The bridges may have made sense decades ago when they were built, Wilson said, but times have changed and the once quiet area across the border from rural Hudspeth County has been enveloped in Mexico's drug war.

Cartel fighters have overrun a series of small towns in the Valle de Juarez, about 50 miles east of Ciudad Juarez, ground zero in the bloody drug war. Residents have been forced to flee north to Fort Hancock after cartel fighters burned down houses, tried to torch a local Catholic church and threatened to kill anyone who stayed.

"It made a lot of sense for flood control when the boundary commission built them," Wilson said. "Now with the way things have progressed, it's pretty silly there are no controls here."

Cordero insists agents in the area pay close attention to the bridges and other areas easily crossed on foot or by car. He said there also are numerous underground sensors around the bridges that alert agents to area traffic.

But patrols in such an open area can appear to be sporadic to the average observer as marked Border Patrol trucks cruise up and down a river levee road along the border.

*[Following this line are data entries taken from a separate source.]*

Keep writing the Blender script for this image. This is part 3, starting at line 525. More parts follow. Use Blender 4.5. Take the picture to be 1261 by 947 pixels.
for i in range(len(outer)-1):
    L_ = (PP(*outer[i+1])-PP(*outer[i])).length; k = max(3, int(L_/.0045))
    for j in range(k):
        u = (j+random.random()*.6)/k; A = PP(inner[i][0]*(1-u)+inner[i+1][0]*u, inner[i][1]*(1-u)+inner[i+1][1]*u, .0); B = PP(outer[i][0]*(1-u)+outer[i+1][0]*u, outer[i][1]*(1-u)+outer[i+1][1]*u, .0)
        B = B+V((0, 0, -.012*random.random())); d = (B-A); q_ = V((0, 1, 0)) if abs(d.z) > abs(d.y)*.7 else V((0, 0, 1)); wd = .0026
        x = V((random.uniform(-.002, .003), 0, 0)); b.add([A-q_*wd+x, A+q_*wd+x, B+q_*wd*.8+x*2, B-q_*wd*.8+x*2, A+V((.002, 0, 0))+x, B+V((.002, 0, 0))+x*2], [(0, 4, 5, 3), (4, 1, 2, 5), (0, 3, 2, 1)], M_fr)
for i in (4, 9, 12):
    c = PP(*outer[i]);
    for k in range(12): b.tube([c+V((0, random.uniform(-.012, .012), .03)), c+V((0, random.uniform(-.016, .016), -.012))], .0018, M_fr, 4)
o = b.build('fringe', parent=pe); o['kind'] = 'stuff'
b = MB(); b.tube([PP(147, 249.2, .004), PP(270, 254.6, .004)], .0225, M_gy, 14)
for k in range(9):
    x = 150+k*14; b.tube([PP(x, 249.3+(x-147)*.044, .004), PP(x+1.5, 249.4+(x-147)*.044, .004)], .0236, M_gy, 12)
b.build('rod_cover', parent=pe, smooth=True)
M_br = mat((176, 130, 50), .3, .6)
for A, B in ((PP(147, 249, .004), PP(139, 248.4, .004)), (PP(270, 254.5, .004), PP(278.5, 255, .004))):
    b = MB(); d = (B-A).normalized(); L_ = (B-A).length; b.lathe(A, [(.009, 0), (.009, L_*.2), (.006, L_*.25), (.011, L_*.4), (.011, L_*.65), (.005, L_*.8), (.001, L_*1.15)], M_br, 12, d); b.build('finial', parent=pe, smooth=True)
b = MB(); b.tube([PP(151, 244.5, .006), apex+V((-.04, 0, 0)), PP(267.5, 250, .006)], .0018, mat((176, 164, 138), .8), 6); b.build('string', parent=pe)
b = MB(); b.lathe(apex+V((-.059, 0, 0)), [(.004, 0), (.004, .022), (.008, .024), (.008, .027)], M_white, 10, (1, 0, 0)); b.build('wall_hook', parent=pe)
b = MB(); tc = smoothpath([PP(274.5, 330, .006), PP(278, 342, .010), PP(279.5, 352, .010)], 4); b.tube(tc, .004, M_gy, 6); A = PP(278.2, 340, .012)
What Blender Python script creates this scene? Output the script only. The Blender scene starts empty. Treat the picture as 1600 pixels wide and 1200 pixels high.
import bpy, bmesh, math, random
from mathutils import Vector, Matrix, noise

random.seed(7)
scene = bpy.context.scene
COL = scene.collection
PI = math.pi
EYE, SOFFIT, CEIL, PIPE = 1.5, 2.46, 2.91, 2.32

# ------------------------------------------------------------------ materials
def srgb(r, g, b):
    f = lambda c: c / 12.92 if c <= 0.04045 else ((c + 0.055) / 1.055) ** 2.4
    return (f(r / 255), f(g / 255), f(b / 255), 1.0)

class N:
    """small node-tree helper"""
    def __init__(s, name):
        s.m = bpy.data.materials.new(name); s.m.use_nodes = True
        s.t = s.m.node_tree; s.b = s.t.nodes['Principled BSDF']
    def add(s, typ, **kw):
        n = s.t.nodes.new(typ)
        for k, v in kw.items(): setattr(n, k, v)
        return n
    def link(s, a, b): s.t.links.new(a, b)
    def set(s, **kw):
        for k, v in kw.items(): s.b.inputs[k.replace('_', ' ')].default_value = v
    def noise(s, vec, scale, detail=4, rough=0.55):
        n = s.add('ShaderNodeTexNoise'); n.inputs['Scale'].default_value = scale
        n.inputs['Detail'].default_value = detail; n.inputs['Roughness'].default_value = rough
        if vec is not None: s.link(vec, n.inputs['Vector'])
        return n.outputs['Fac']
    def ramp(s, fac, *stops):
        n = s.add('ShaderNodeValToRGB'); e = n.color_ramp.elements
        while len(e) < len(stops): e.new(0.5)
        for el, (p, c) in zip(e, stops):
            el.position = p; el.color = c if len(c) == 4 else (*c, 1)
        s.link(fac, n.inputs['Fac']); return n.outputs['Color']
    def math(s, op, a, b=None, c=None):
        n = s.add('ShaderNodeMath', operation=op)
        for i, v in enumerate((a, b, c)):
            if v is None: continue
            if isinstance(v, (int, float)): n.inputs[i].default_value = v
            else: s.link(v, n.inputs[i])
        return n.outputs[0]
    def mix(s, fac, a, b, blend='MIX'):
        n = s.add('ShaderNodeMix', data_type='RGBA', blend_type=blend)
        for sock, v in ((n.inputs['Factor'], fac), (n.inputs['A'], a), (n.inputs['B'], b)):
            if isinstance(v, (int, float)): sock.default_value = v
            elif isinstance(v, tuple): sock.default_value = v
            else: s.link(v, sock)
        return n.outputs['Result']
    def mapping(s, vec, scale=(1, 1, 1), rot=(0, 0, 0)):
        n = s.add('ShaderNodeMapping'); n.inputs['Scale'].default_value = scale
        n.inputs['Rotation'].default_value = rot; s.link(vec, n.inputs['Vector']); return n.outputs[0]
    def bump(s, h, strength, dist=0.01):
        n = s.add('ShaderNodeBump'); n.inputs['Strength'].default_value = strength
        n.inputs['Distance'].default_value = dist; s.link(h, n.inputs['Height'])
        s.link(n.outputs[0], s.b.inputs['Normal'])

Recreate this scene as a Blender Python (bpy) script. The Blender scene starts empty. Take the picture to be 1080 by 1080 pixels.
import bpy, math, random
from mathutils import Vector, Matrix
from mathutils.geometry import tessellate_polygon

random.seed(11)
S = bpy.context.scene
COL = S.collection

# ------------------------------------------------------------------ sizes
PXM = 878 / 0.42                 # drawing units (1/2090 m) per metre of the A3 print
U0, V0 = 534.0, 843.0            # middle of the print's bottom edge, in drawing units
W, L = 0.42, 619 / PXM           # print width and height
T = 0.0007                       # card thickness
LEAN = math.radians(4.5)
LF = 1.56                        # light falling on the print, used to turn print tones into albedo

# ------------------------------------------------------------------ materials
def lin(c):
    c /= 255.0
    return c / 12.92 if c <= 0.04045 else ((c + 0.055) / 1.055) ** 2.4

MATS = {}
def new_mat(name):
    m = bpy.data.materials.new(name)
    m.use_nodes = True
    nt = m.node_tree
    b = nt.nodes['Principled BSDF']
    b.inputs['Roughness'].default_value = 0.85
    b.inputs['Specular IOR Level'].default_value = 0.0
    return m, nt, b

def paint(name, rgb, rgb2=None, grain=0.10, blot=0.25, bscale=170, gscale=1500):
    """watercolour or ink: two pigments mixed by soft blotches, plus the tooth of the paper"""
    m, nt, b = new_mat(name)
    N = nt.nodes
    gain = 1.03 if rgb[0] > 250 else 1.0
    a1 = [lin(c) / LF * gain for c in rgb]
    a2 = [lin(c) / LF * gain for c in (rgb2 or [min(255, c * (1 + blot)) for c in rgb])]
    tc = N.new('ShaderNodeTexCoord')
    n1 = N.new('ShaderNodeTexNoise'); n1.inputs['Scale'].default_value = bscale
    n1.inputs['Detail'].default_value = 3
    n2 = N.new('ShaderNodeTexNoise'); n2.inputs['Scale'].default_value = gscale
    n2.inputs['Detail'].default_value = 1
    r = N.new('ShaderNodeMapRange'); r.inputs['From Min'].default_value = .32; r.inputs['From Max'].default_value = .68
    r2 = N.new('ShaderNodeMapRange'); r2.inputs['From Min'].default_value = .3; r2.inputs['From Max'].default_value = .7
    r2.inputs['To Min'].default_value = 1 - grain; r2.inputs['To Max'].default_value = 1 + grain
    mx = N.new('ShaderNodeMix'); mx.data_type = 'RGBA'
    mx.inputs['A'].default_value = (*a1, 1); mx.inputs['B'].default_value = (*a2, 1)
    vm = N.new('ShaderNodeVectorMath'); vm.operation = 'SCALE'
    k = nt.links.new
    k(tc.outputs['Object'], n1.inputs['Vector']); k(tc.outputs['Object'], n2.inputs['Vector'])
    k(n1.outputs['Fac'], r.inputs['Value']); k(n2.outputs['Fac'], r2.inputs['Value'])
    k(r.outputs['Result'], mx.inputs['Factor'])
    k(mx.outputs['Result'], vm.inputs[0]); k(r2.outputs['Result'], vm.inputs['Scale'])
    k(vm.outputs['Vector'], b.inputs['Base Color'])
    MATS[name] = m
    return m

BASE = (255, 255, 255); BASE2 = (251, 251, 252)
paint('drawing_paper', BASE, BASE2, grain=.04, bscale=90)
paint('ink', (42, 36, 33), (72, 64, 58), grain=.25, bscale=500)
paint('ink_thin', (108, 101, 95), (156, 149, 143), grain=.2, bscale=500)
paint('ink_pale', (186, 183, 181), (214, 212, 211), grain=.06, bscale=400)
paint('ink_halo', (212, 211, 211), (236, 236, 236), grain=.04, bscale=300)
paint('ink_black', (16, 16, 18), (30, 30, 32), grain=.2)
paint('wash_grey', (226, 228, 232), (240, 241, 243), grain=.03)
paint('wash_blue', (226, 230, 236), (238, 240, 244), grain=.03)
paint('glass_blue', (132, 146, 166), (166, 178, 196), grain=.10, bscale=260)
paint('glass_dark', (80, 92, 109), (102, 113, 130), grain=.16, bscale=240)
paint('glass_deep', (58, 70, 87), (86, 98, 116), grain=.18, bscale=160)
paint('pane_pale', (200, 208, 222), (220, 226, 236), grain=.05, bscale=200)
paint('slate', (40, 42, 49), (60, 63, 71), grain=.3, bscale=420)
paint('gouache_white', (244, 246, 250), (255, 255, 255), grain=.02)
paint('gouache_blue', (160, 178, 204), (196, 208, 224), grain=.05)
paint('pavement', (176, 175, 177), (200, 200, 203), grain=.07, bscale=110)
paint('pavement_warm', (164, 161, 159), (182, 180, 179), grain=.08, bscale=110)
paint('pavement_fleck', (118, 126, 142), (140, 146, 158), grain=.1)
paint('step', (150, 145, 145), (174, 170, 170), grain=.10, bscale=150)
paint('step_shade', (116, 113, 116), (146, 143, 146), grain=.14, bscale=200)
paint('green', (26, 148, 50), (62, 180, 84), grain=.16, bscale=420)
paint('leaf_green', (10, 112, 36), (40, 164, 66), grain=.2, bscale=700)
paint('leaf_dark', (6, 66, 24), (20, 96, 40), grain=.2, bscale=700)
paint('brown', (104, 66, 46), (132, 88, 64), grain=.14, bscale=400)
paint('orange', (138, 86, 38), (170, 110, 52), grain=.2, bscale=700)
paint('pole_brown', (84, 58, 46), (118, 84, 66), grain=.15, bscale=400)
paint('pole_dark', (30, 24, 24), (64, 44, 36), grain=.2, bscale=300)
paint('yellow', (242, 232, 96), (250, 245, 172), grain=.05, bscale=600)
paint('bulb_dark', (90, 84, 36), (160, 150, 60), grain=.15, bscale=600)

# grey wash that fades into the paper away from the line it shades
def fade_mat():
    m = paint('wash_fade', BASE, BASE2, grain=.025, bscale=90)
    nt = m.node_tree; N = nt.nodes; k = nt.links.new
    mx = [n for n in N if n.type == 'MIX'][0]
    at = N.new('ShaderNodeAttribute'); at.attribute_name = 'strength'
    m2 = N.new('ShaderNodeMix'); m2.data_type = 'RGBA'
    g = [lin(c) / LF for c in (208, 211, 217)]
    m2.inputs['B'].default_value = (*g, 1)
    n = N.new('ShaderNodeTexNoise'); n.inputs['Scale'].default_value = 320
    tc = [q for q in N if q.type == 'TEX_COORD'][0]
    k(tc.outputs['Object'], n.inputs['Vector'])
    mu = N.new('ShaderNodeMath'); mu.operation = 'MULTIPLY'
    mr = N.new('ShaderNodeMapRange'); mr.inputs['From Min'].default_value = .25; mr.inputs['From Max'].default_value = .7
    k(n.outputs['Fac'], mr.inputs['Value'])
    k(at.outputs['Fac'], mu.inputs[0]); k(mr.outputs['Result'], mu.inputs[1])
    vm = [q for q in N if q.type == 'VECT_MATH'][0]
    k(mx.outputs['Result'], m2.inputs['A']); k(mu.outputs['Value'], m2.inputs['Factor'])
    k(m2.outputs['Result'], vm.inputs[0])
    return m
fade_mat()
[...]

The crossings are owned by both the United States and Mexico and are needed for workers to maintain and occasionally fix cement structures that support the bridge, Spener said. Any changes to the structures, she said, would have to be approved by officials in both countries. And no one has ever asked to secure the bridges or remove them, she said.

"We would be happy to work with Border Patrol if they have security concerns they've identified," Spener said. "It would be a challenge, but we'd be happy to discuss it."

Cordero said he's not aware of any requests by Border Patrol or the Department of Homeland Security to secure the crossings. But still, he concedes, it would be nice if there was more security around the remote crossing.

"Obviously this is where technology and the experience of our agents comes into play," Cordero said. "Do we have to pay more attention here? Yes, because we're talking seconds that they can get in."